EXERCISE DATA:
++++++++++
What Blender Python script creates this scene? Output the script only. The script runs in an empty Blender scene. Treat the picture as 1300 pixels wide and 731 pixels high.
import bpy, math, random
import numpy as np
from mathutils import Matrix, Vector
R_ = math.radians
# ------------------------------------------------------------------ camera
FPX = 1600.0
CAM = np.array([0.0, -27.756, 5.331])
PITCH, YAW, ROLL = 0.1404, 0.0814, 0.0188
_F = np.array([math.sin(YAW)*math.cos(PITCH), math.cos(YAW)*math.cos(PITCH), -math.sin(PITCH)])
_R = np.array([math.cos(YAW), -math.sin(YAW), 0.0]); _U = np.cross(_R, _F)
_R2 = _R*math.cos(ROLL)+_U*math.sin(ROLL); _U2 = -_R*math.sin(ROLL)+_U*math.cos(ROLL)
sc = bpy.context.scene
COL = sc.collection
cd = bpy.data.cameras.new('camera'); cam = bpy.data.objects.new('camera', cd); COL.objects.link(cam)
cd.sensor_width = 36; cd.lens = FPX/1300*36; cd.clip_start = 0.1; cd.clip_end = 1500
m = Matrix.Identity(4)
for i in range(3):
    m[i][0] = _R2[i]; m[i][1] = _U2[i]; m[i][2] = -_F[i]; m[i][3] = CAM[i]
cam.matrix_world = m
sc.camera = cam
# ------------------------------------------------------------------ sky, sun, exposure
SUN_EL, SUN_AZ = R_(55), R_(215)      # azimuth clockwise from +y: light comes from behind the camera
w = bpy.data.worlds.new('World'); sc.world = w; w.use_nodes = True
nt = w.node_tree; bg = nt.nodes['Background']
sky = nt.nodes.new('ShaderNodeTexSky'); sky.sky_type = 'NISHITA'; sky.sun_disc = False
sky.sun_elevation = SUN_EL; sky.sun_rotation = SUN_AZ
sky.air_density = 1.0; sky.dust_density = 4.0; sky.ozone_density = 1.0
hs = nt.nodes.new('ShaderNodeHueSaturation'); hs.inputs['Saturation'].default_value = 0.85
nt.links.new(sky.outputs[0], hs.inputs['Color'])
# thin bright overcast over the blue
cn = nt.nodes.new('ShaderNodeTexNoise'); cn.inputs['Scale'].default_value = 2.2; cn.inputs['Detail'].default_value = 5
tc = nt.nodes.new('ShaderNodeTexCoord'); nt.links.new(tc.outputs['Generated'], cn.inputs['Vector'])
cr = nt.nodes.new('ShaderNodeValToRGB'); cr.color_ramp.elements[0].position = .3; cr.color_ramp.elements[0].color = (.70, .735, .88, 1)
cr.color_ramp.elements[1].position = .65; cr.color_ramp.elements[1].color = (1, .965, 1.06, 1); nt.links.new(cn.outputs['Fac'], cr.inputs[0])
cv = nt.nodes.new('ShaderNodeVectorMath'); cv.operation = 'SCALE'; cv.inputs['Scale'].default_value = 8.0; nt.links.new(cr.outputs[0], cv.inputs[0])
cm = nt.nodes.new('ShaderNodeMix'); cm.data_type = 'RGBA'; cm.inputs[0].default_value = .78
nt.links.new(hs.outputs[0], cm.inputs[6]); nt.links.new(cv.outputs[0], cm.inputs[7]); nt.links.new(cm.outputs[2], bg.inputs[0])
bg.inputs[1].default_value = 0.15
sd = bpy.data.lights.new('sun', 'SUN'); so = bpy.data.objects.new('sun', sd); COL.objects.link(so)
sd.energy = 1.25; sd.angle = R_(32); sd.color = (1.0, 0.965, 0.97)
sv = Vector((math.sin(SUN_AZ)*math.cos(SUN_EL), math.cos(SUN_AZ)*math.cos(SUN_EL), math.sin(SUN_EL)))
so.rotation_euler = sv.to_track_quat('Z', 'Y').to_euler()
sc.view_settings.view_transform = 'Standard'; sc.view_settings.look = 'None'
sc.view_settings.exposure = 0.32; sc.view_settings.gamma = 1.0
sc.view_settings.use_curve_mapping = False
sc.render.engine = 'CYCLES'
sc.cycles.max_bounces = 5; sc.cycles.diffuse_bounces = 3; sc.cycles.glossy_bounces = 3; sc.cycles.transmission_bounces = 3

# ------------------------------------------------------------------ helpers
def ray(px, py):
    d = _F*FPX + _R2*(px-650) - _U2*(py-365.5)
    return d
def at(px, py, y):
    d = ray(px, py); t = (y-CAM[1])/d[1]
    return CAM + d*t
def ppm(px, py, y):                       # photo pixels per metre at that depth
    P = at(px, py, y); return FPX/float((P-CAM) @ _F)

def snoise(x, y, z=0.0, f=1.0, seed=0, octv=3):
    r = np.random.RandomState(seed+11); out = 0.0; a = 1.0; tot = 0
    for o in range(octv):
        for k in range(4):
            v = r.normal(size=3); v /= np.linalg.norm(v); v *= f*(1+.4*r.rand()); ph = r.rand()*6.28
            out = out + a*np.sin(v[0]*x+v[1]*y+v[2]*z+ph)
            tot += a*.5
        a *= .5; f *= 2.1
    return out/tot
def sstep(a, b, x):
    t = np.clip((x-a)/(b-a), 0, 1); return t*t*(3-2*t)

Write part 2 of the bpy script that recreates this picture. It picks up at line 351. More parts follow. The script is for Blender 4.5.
++++++++++
SHORT TASK: Please reproduce all of the entries exactly as they stand.

ANSWER:
What Blender Python script creates this scene? Output the script only. The script runs in an empty Blender scene. Treat the picture as 1300 pixels wide and 731 pixels high.
import bpy, math, random
import numpy as np
from mathutils import Matrix, Vector
R_ = math.radians
# ------------------------------------------------------------------ camera
FPX = 1600.0
CAM = np.array([0.0, -27.756, 5.331])
PITCH, YAW, ROLL = 0.1404, 0.0814, 0.0188
_F = np.array([math.sin(YAW)*math.cos(PITCH), math.cos(YAW)*math.cos(PITCH), -math.sin(PITCH)])
_R = np.array([math.cos(YAW), -math.sin(YAW), 0.0]); _U = np.cross(_R, _F)
_R2 = _R*math.cos(ROLL)+_U*math.sin(ROLL); _U2 = -_R*math.sin(ROLL)+_U*math.cos(ROLL)
sc = bpy.context.scene
COL = sc.collection
cd = bpy.data.cameras.new('camera'); cam = bpy.data.objects.new('camera', cd); COL.objects.link(cam)
cd.sensor_width = 36; cd.lens = FPX/1300*36; cd.clip_start = 0.1; cd.clip_end = 1500
m = Matrix.Identity(4)
for i in range(3):
    m[i][0] = _R2[i]; m[i][1] = _U2[i]; m[i][2] = -_F[i]; m[i][3] = CAM[i]
cam.matrix_world = m
sc.camera = cam
# ------------------------------------------------------------------ sky, sun, exposure
SUN_EL, SUN_AZ = R_(55), R_(215)      # azimuth clockwise from +y: light comes from behind the camera
w = bpy.data.worlds.new('World'); sc.world = w; w.use_nodes = True
nt = w.node_tree; bg = nt.nodes['Background']
sky = nt.nodes.new('ShaderNodeTexSky'); sky.sky_type = 'NISHITA'; sky.sun_disc = False
sky.sun_elevation = SUN_EL; sky.sun_rotation = SUN_AZ
sky.air_density = 1.0; sky.dust_density = 4.0; sky.ozone_density = 1.0
hs = nt.nodes.new('ShaderNodeHueSaturation'); hs.inputs['Saturation'].default_value = 0.85
nt.links.new(sky.outputs[0], hs.inputs['Color'])
# thin bright overcast over the blue
cn = nt.nodes.new('ShaderNodeTexNoise'); cn.inputs['Scale'].default_value = 2.2; cn.inputs['Detail'].default_value = 5
tc = nt.nodes.new('ShaderNodeTexCoord'); nt.links.new(tc.outputs['Generated'], cn.inputs['Vector'])
cr = nt.nodes.new('ShaderNodeValToRGB'); cr.color_ramp.elements[0].position = .3; cr.color_ramp.elements[0].color = (.70, .735, .88, 1)
cr.color_ramp.elements[1].position = .65; cr.color_ramp.elements[1].color = (1, .965, 1.06, 1); nt.links.new(cn.outputs['Fac'], cr.inputs[0])
cv = nt.nodes.new('ShaderNodeVectorMath'); cv.operation = 'SCALE'; cv.inputs['Scale'].default_value = 8.0; nt.links.new(cr.outputs[0], cv.inputs[0])
cm = nt.nodes.new('ShaderNodeMix'); cm.data_type = 'RGBA'; cm.inputs[0].default_value = .78
nt.links.new(hs.outputs[0], cm.inputs[6]); nt.links.new(cv.outputs[0], cm.inputs[7]); nt.links.new(cm.outputs[2], bg.inputs[0])
bg.inputs[1].default_value = 0.15
sd = bpy.data.lights.new('sun', 'SUN'); so = bpy.data.objects.new('sun', sd); COL.objects.link(so)
sd.energy = 1.25; sd.angle = R_(32); sd.color = (1.0, 0.965, 0.97)
sv = Vector((math.sin(SUN_AZ)*math.cos(SUN_EL), math.cos(SUN_AZ)*math.cos(SUN_EL), math.sin(SUN_EL)))
so.rotation_euler = sv.to_track_quat('Z', 'Y').to_euler()
sc.view_settings.view_transform = 'Standard'; sc.view_settings.look = 'None'
sc.view_settings.exposure = 0.32; sc.view_settings.gamma = 1.0
sc.view_settings.use_curve_mapping = False
sc.render.engine = 'CYCLES'
sc.cycles.max_bounces = 5; sc.cycles.diffuse_bounces = 3; sc.cycles.glossy_bounces = 3; sc.cycles.transmission_bounces = 3

# ------------------------------------------------------------------ helpers
def ray(px, py):
    d = _F*FPX + _R2*(px-650) - _U2*(py-365.5)
    return d
def at(px, py, y):
    d = ray(px, py); t = (y-CAM[1])/d[1]
    return CAM + d*t
def ppm(px, py, y):                       # photo pixels per metre at that depth
    P = at(px, py, y); return FPX/float((P-CAM) @ _F)

def snoise(x, y, z=0.0, f=1.0, seed=0, octv=3):
    r = np.random.RandomState(seed+11); out = 0.0; a = 1.0; tot = 0
    for o in range(octv):
        for k in range(4):
            v = r.normal(size=3); v /= np.linalg.norm(v); v *= f*(1+.4*r.rand()); ph = r.rand()*6.28
            out = out + a*np.sin(v[0]*x+v[1]*y+v[2]*z+ph)
            tot += a*.5
        a *= .5; f *= 2.1
    return out/tot
def sstep(a, b, x):
    t = np.clip((x-a)/(b-a), 0, 1); return t*t*(3-2*t)

Write part 2 of the bpy script that recreates this picture. It picks up at line 351. More parts follow. The script is for Blender 4.5.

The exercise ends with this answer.